Iran Believes It Can Deceive the West

(Atlantic) Yair Lapid - Iranian Foreign Minister Javad Zarif's article in The Atlantic this week is full of lies, distortions, and half-truths. Iran didn't improve the accuracy of its missiles to avoid "civilian or non-combatant deaths" (I had to read that sentence twice to believe he wrote it), but rather to intensify the threat and ability to sow destruction. Iran is not a democracy, as he portrays it, because a democracy doesn't hang homosexuals from cranes and doesn't enshrine in law the right to stone adulterers to death. Iran does not show "good will and peaceful intentions," because if it did, it wouldn't have sent the Revolutionary Guard to help the Syrian dictator Bashar al-Assad murder more than half a million people in Syria. Iran is not interested in the "promotion of peace, stability, progress, and prosperity in the region" because Zarif's boss, Supreme Leader Ali Khamenei, has announced that Iran will support anyone who aims to "wipe Israel off the map." The ayatollahs always believed in their ability to deceive the West.
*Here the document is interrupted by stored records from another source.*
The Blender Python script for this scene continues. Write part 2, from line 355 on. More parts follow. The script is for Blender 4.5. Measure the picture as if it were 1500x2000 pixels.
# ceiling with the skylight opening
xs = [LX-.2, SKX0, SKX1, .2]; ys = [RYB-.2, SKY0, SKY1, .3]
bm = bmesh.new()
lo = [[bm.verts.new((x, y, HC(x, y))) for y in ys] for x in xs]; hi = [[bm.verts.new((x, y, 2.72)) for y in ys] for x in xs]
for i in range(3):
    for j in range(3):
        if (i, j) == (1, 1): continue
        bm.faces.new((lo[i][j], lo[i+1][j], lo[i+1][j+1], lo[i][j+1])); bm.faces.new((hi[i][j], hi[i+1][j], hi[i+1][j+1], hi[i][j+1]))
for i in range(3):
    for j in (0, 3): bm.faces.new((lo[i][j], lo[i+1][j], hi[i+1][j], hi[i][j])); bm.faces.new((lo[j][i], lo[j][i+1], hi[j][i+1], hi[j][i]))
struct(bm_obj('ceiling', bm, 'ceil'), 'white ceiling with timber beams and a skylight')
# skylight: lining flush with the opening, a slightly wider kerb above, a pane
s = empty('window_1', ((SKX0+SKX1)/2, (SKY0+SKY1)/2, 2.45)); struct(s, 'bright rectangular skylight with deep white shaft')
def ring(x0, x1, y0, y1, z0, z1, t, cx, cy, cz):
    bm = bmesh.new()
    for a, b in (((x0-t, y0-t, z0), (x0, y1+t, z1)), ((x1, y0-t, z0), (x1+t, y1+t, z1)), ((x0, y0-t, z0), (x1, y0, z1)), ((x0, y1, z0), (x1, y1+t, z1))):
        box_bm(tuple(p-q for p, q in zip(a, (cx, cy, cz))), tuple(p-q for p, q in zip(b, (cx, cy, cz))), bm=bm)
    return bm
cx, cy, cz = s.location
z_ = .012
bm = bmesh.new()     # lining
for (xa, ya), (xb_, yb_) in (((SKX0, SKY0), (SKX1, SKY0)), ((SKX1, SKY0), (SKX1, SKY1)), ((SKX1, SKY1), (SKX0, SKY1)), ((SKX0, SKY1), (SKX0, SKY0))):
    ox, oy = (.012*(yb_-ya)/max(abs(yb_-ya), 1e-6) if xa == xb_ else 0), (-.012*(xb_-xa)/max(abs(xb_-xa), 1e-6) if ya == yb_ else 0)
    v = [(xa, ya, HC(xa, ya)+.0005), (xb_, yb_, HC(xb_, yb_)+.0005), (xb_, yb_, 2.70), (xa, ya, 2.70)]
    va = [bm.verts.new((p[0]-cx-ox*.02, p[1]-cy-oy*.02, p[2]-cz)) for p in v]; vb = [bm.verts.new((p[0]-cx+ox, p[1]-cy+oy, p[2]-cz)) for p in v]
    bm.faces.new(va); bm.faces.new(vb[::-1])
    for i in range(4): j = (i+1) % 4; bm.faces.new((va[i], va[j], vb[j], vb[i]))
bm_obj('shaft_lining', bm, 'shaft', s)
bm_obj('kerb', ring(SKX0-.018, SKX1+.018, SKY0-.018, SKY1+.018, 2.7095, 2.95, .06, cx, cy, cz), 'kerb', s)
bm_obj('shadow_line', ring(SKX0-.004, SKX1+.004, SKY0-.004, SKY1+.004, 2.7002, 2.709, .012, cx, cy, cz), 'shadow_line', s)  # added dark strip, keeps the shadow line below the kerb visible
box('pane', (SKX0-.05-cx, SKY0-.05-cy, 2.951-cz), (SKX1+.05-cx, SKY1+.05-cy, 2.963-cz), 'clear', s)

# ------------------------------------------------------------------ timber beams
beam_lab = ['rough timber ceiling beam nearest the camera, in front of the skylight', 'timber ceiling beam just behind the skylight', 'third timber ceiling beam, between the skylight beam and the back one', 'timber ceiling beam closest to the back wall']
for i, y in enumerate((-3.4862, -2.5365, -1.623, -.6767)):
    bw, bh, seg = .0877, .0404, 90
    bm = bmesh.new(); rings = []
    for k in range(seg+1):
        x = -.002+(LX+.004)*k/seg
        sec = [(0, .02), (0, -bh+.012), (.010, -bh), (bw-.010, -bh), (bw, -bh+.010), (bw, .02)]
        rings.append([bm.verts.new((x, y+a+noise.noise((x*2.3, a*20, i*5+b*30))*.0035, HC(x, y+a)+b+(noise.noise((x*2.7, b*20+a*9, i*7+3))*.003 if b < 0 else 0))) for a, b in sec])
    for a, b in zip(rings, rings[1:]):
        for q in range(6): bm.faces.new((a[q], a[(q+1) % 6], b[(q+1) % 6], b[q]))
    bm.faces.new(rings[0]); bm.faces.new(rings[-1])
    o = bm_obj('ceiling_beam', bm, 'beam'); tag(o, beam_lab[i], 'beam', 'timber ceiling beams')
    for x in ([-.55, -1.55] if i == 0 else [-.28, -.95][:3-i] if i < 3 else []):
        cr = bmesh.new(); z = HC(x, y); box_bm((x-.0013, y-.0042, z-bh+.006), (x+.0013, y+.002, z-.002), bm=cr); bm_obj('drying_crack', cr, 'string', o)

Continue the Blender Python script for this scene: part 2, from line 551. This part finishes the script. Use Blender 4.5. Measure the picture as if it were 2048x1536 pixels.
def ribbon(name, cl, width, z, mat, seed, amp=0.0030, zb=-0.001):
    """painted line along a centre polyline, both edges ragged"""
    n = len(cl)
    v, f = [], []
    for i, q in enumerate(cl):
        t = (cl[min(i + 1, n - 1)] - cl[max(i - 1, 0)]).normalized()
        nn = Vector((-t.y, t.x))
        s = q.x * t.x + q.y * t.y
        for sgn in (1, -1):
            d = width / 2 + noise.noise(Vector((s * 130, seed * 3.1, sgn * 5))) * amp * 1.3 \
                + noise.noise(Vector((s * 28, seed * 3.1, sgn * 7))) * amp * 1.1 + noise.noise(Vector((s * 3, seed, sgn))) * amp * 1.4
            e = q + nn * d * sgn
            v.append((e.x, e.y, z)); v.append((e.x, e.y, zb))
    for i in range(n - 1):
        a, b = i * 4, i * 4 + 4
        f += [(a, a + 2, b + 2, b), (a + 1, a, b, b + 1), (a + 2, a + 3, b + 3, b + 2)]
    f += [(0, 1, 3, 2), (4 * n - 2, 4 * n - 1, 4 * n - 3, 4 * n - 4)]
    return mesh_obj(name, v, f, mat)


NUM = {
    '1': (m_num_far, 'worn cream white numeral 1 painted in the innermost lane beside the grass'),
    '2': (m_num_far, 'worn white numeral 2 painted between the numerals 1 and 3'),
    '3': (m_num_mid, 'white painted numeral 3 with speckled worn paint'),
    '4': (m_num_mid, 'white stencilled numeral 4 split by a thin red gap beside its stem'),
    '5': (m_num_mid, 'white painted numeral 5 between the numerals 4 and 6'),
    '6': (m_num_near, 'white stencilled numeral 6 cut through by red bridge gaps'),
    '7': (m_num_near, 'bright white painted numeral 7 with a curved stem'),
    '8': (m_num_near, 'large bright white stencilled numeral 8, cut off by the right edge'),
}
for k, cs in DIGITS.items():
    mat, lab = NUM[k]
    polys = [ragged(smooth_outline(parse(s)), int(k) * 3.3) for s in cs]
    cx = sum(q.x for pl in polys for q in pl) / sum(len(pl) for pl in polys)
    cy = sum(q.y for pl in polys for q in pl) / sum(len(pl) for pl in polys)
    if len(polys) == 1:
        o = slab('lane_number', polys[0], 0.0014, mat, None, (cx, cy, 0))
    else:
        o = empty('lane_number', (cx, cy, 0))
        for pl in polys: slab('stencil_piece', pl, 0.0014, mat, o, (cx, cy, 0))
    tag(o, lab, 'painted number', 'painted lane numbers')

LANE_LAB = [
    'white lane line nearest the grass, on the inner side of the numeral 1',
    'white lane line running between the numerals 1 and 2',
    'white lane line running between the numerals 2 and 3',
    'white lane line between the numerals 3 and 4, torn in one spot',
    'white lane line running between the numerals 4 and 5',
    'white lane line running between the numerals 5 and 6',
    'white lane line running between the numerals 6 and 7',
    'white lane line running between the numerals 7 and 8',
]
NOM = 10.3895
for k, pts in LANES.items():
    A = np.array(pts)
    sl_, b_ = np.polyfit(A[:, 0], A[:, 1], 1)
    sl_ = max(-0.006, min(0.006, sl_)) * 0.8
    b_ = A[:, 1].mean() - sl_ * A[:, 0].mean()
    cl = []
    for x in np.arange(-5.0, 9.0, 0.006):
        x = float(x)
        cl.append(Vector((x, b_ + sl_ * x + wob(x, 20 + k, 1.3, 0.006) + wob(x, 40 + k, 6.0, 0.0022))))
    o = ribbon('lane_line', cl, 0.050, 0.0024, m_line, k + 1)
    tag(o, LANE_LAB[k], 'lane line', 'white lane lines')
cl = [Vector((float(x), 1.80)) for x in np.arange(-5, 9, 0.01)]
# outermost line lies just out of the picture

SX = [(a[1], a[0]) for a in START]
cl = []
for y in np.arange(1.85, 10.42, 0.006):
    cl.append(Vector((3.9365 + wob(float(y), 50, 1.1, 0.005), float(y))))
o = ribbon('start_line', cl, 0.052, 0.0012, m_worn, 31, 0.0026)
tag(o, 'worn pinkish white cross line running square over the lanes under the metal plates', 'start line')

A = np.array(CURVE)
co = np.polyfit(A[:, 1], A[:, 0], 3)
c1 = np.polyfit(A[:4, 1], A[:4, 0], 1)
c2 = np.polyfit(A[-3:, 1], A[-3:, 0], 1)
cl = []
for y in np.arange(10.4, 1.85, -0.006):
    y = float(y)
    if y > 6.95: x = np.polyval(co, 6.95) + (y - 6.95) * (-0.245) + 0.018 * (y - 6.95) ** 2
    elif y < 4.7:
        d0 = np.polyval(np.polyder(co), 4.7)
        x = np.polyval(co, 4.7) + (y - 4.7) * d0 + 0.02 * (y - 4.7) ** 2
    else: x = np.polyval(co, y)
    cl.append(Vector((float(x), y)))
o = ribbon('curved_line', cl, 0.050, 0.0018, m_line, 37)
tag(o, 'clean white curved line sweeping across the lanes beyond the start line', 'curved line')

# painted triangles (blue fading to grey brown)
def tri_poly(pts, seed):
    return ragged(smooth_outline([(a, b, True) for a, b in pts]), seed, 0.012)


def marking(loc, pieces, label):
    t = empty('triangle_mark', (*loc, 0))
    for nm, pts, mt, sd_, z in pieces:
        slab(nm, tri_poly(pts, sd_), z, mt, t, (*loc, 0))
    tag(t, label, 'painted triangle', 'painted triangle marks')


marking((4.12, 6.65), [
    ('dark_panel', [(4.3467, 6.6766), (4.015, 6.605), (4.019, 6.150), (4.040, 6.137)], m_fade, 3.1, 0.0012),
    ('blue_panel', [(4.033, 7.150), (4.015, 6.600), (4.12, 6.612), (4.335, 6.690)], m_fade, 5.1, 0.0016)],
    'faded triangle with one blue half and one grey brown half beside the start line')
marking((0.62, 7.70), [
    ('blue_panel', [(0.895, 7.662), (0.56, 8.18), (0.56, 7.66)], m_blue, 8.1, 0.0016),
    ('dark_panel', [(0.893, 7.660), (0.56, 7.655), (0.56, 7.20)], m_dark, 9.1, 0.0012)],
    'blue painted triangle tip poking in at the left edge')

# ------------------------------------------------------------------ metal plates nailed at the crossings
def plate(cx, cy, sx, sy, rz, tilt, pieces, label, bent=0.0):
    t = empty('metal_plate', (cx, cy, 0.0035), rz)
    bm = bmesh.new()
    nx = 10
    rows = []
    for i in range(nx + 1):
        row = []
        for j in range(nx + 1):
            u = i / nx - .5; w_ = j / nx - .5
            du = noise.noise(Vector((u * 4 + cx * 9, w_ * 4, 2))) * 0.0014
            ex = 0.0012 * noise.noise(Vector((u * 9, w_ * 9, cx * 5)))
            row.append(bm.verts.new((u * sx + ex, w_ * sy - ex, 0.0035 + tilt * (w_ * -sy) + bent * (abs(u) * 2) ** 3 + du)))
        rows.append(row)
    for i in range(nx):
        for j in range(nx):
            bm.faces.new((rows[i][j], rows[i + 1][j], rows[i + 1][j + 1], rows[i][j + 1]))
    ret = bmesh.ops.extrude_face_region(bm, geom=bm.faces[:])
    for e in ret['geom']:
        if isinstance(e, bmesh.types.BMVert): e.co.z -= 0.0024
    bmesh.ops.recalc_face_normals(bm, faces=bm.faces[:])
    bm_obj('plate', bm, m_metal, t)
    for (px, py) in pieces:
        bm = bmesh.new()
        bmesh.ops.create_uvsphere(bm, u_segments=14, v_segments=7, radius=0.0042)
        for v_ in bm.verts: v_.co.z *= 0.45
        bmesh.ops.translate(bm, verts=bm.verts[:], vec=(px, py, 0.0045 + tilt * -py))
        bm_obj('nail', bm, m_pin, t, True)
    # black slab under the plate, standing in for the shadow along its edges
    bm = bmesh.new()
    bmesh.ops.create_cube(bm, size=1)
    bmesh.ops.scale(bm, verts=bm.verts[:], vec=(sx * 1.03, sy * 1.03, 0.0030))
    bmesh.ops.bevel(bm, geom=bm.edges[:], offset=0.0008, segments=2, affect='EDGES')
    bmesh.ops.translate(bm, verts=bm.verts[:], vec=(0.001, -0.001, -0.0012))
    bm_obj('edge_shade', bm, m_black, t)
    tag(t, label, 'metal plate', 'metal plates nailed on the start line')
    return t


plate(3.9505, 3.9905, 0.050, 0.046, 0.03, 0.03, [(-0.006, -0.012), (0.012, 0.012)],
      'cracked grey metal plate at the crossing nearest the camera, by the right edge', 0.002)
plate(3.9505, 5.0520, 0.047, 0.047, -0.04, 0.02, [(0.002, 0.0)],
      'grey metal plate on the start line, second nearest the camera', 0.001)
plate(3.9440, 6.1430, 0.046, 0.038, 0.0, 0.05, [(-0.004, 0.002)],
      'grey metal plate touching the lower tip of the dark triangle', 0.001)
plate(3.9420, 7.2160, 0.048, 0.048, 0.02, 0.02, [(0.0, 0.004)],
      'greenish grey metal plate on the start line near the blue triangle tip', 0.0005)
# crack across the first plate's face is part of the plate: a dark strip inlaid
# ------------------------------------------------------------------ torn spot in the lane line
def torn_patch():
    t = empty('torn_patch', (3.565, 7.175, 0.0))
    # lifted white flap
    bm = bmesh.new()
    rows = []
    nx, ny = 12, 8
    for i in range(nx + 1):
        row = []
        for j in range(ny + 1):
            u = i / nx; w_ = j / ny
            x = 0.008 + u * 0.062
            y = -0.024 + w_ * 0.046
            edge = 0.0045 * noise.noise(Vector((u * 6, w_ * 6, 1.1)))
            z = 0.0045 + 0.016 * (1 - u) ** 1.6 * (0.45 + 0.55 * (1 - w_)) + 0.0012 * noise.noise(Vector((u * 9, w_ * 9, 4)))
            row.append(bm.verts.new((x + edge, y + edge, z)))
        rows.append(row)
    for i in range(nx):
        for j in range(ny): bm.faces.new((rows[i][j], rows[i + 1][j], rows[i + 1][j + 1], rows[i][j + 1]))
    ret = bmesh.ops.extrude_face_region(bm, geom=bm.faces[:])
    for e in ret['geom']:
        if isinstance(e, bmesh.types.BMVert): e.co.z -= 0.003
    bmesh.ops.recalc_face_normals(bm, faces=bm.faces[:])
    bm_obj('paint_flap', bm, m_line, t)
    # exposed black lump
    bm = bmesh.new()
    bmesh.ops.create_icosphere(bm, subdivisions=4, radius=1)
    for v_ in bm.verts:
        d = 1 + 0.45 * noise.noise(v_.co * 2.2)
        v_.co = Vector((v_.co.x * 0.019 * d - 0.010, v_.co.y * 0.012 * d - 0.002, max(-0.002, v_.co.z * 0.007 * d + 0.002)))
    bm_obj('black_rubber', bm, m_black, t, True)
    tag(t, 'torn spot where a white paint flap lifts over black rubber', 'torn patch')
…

In their view, the West is weak and immoral, and will do anything to avoid conflict. Sadly, the deal signed with Iran in 2015 only strengthened that conviction. The Iranian regime hasn't forgone, even for a moment, the desire to turn into a dominant nuclear power and to sow chaos in the Middle East. They won't stop until they are stopped. The writer is chairman of the opposition Yesh Atid party and a former Israeli finance minister.